Ouvir Clotilde Ferreira falar é enamorarmo-nos pela vida. No seu pequeno e antigo corpo, sempre com um sorriso simpático estampado no rosto sereno e tranquilo, encontramos uma avó de sonhos…
À beira de fazer 89 anos, Clotilde Ferreira é uma pessoa que não pensa na idade.
“Temos que levar a vida como o dia-a-dia se apresenta… Nunca penso no futuro, porque não vale a pena… O que pode ser o futuro? Estou aqui a falar consigo e daqui a pouco vou dar uma aula, esse é o meu futuro imediato e depois não penso se estou velha, logo se vê”, sublinha, mostrando a sua perplexidade face a outras realidades: “Há pessoas que dizem que com esta idade já devia estar em casa, mas elas não percebem que quanto mais tarde nós pudermos andar melhor, e não é apenas com o ioga, nós temos a sabedoria e a bagagem… É óbvio que hoje não sei o mesmo do que quando comecei”.
Actualmente, Mestre Rupa tem apenas tem duas manhãs livres, mas planeia assim que recuperar da anca totalmente, dispensar uma hora para ajudar numa freguesia vizinha.

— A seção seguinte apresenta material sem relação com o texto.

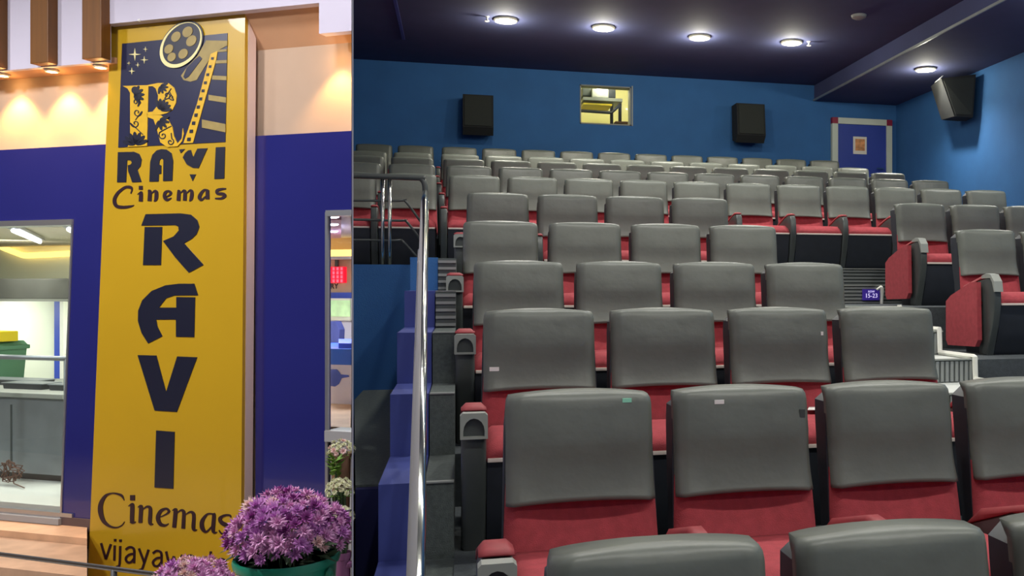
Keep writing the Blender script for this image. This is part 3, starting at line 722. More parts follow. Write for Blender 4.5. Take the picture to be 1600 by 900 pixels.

“Quando era jovem ajudei sempre os mais velhos e tenho muito carinho pelas pessoas que vivem sozinhas, que morrem sozinhas. É uma tristeza, num mundo dito civilizado, que isso aconteça… É um mundo muito cão este”, lamenta, deixando um conselho aos seniores como ela: “As pessoas precisam de arranjar uma finalidade, para quando deixam de trabalhar não ficarem perdidas, sem saberem o que fazer. É preciso fazer uma actividade qualquer, ajudar os outros, ir para a universidade sénior… Têm é que sair de casa. Há pessoas que passam o dia em pijama, sem sair de casa, e isso é tão triste. Neste momento ainda estou muito activa”.
Para além disto, Mestre Rupa, que prepara um livro sobre a sua experiência em África, ainda lecciona Ioga Pranayama, na Faculdade de Motricidade Humana, a futuros professores de ioga.
“O ioga não tem idade, tenho um aluno que começou aos 80 e passados três anos é outro homem”, deixa em jeito de remate Mestre Rupa.